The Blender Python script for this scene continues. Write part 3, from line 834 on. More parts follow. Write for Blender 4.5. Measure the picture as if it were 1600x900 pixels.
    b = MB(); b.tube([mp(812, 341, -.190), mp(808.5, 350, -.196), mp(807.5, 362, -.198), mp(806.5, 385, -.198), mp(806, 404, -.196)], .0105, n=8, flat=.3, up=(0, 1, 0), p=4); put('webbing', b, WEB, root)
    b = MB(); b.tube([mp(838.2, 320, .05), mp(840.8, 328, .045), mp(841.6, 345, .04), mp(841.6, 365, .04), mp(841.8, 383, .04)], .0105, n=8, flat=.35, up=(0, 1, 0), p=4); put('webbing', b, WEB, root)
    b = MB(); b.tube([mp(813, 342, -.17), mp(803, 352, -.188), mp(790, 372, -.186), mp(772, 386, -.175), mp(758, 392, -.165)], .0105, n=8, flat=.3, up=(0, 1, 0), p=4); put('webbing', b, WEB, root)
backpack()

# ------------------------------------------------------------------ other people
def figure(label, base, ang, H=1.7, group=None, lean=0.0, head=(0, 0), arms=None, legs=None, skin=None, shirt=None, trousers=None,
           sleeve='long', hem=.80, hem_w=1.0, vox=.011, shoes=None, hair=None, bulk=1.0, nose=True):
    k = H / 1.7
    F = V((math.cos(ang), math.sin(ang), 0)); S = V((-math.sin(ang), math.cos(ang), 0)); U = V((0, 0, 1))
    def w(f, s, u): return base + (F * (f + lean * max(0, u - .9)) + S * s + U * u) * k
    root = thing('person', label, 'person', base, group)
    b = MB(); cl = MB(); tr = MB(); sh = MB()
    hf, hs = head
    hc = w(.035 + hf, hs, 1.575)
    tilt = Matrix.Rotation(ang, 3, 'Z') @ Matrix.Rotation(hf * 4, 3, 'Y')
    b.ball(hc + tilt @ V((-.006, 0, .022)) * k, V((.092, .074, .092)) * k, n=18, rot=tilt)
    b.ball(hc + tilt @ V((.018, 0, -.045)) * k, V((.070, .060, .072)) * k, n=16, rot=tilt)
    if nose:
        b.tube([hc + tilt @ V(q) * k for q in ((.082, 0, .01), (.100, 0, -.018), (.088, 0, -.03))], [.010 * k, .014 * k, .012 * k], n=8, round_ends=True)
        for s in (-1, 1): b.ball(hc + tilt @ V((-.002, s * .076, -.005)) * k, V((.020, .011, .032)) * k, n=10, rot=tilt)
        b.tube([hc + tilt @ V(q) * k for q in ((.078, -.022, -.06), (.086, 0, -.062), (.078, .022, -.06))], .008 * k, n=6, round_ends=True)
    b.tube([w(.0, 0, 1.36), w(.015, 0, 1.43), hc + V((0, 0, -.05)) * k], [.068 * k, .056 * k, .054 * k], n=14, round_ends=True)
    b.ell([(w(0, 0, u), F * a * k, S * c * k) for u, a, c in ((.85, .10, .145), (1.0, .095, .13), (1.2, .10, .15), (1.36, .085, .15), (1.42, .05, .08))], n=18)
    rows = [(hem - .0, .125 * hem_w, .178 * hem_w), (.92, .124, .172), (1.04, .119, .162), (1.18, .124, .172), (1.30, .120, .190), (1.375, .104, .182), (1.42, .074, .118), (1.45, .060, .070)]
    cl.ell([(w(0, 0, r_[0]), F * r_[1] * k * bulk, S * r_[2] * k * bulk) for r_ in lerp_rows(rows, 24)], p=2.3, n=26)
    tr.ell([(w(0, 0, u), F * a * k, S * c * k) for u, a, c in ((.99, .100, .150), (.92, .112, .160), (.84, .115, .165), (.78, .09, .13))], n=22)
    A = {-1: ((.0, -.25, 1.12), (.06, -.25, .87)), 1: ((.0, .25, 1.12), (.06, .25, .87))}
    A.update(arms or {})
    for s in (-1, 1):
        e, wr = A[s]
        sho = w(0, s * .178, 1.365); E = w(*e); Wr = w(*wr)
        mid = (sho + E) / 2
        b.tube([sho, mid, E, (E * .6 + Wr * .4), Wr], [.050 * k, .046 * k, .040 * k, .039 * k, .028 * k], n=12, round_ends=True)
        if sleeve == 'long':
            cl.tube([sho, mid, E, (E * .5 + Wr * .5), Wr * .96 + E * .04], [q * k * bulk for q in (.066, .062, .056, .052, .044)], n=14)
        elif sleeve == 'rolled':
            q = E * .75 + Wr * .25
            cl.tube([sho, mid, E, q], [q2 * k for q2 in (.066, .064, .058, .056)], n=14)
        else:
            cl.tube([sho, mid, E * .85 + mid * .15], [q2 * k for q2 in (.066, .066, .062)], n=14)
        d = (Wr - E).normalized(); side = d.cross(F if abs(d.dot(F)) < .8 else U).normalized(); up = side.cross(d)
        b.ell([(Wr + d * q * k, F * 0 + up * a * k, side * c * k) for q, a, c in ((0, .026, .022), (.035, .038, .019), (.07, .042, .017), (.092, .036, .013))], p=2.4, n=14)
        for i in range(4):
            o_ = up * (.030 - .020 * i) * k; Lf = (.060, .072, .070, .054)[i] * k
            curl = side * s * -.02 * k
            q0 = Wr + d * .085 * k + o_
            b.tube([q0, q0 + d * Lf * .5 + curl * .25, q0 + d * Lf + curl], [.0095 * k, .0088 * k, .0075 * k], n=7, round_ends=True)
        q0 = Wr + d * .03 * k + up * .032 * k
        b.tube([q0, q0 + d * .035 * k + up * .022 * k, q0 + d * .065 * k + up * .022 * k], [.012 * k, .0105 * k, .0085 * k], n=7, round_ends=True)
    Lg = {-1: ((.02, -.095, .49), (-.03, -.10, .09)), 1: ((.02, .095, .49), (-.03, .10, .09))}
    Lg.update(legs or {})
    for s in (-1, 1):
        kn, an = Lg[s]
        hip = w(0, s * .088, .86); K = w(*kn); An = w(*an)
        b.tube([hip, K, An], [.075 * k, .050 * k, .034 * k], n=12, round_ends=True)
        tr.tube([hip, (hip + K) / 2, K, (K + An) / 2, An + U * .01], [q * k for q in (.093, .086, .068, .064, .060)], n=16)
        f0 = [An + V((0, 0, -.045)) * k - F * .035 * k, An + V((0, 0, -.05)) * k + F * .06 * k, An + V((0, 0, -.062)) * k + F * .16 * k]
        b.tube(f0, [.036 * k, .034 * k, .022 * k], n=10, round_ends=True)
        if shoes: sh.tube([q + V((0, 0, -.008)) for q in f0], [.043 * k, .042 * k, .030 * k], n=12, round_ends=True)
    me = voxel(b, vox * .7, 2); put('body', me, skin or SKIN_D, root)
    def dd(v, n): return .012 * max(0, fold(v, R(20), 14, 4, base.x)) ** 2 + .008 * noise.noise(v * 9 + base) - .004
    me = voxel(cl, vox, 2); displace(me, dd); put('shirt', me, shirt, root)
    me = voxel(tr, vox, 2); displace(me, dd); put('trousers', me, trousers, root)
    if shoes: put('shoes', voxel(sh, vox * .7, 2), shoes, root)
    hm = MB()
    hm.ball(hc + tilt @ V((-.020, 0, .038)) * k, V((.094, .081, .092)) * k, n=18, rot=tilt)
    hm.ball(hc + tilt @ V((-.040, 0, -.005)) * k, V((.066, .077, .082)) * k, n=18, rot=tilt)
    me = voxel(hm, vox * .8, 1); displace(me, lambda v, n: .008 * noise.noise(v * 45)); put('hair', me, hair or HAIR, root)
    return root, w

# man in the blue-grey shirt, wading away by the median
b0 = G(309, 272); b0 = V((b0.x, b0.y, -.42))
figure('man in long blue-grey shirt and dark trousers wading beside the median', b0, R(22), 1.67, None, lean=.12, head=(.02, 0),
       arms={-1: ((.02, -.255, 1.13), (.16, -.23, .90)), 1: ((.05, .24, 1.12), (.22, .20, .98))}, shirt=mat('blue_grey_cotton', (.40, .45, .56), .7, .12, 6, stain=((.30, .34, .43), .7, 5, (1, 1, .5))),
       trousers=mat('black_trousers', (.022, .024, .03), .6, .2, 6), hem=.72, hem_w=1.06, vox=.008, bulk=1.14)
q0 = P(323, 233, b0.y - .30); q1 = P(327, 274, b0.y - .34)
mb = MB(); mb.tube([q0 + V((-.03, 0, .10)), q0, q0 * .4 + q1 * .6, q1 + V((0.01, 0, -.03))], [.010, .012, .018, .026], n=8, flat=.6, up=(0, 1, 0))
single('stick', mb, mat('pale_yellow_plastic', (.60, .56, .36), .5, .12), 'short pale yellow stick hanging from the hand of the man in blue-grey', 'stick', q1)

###

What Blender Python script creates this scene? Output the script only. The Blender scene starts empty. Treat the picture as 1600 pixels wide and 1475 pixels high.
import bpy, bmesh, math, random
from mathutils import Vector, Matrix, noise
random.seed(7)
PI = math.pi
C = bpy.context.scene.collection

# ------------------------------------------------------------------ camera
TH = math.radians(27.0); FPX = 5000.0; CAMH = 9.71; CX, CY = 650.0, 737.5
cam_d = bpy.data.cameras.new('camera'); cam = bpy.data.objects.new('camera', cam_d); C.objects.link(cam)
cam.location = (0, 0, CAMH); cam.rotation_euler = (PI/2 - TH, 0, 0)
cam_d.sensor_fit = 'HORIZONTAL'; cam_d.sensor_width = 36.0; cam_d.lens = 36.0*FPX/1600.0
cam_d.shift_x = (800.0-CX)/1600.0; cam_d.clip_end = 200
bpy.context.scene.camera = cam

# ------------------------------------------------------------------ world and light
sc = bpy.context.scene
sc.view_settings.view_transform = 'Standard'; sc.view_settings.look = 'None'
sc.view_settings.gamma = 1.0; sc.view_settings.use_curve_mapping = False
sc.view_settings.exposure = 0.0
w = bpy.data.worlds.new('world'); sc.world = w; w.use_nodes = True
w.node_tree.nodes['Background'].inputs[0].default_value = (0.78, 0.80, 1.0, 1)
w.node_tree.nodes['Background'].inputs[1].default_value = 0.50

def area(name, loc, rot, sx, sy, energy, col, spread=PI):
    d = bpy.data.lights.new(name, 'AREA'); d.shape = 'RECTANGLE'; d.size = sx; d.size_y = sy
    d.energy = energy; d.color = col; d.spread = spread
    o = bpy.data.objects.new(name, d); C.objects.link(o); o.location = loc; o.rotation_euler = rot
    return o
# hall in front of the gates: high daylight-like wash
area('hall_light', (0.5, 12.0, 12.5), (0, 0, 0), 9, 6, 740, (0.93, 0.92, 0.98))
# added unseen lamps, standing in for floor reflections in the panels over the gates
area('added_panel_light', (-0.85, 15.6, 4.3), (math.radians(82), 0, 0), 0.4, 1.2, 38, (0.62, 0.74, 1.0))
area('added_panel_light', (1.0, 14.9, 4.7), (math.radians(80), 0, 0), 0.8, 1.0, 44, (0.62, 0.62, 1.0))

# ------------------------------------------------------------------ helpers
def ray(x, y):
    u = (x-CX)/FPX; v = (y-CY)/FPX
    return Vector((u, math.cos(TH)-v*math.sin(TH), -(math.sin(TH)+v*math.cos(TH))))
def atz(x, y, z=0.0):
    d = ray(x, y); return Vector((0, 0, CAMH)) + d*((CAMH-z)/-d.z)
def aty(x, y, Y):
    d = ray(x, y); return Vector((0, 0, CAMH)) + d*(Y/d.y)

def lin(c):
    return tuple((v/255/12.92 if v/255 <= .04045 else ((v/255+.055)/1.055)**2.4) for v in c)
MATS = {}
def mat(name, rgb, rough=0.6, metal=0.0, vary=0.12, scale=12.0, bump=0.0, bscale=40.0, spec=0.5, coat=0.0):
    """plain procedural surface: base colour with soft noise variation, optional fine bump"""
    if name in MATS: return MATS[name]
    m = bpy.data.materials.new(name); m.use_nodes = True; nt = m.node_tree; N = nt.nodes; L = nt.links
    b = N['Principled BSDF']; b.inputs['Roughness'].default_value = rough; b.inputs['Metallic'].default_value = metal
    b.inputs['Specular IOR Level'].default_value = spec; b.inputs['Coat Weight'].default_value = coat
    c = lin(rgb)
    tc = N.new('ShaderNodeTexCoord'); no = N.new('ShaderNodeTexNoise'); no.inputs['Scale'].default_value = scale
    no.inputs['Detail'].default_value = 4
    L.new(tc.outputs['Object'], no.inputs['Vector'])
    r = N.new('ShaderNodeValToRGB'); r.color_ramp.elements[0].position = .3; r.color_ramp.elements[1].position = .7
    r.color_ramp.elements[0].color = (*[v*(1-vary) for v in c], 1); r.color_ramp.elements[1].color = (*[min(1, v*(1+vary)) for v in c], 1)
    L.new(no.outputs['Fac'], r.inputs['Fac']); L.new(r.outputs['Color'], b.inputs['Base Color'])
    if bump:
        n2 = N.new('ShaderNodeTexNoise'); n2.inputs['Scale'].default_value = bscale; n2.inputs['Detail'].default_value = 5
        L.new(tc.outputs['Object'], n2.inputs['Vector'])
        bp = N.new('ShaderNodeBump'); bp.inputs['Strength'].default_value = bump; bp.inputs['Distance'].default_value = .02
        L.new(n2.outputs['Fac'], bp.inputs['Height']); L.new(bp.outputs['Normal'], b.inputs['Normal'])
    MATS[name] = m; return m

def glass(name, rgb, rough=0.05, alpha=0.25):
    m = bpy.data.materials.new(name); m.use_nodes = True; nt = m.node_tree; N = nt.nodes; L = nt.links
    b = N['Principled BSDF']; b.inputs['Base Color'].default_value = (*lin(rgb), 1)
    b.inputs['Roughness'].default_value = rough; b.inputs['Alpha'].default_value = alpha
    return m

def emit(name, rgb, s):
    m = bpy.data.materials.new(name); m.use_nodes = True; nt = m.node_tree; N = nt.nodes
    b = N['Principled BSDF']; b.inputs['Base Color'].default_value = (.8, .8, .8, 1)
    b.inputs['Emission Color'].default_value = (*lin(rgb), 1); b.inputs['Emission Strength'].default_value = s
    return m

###

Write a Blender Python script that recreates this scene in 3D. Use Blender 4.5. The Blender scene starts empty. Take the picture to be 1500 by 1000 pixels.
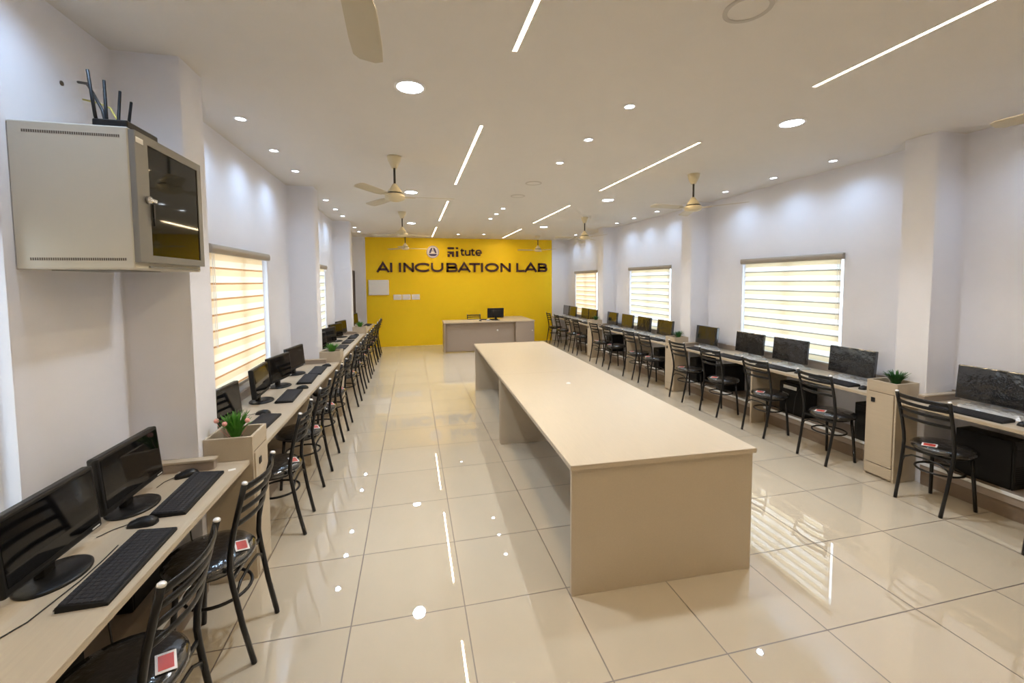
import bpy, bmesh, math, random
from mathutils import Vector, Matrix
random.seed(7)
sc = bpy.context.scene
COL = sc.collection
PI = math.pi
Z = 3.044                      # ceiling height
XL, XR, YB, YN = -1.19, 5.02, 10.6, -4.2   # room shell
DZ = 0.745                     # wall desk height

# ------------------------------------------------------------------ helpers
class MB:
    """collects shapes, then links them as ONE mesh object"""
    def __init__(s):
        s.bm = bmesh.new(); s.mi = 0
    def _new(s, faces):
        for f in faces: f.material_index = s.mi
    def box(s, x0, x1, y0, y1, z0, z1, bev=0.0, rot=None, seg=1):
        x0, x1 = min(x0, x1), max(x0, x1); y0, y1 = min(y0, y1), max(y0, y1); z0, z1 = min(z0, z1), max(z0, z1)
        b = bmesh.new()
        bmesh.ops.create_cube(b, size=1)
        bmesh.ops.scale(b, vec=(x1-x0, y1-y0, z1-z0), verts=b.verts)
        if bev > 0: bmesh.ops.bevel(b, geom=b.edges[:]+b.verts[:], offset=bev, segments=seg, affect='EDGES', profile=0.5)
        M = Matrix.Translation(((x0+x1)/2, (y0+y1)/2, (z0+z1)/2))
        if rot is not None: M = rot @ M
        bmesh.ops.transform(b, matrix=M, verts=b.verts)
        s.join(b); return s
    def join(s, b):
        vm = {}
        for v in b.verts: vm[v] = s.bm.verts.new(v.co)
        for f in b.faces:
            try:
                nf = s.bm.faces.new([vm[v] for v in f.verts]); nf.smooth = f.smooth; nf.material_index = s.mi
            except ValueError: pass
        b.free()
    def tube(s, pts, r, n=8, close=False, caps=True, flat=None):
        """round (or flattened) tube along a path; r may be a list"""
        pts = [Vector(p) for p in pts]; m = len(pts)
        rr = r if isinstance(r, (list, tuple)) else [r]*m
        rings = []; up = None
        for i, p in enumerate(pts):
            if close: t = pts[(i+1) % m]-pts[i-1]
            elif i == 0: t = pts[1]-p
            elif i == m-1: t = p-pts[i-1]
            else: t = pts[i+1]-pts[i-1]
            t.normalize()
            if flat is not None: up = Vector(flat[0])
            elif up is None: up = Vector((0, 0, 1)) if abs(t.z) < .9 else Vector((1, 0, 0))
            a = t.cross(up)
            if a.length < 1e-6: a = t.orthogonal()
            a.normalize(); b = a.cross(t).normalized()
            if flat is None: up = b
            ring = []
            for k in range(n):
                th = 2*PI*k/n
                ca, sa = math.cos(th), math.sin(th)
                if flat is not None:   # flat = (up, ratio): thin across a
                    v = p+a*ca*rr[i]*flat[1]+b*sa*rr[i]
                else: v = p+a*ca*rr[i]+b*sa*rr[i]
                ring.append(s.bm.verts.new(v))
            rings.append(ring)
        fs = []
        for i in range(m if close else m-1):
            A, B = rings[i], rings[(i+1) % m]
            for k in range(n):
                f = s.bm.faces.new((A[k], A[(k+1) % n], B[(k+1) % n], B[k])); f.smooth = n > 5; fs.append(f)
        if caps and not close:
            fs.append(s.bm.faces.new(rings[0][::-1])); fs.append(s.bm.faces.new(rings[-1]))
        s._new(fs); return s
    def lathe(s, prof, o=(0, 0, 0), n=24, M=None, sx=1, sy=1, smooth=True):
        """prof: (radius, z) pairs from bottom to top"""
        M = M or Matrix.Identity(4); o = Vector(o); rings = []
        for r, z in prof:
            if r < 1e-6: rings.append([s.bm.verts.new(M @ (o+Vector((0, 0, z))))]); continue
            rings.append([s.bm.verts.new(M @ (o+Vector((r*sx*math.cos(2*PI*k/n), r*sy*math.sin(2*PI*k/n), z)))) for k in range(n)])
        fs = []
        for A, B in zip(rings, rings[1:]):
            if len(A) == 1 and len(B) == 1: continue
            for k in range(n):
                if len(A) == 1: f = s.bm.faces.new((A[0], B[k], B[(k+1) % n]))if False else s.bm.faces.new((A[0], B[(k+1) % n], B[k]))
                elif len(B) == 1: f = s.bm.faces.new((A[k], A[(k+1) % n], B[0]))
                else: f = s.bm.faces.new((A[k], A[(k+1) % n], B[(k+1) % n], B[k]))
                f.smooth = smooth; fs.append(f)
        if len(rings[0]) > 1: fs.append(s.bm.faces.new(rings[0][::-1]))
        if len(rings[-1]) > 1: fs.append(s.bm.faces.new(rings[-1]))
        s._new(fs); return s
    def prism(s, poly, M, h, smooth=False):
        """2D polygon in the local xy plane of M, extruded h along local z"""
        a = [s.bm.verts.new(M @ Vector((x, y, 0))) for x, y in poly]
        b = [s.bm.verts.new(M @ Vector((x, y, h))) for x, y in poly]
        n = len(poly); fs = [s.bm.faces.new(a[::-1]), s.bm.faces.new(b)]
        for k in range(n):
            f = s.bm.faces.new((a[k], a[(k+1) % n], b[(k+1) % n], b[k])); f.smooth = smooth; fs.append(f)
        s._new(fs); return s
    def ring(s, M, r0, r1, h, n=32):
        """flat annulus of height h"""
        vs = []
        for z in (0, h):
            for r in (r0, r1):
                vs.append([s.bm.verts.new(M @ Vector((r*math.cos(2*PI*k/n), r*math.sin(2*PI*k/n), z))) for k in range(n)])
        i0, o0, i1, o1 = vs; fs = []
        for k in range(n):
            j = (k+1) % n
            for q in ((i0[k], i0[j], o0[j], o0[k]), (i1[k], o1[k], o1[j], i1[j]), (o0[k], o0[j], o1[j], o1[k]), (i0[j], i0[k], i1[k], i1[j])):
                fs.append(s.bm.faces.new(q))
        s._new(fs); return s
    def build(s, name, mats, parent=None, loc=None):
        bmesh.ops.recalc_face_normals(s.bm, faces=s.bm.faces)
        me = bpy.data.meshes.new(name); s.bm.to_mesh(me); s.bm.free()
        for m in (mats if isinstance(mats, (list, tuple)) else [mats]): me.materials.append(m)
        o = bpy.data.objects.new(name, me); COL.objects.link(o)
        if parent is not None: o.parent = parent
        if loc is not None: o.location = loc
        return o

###

§ **Exercise goal**:
In the listing above, find the line with "What Blender Python" and the line with "C = bpy.context.scene.collection", then print exactly those lines and every line between them.

§ **Solution to this problem**:
What Blender Python script creates this scene? Output the script only. The Blender scene starts empty. Treat the picture as 1600 pixels wide and 1475 pixels high.
import bpy, bmesh, math, random
from mathutils import Vector, Matrix, noise
random.seed(7)
PI = math.pi
C = bpy.context.scene.collection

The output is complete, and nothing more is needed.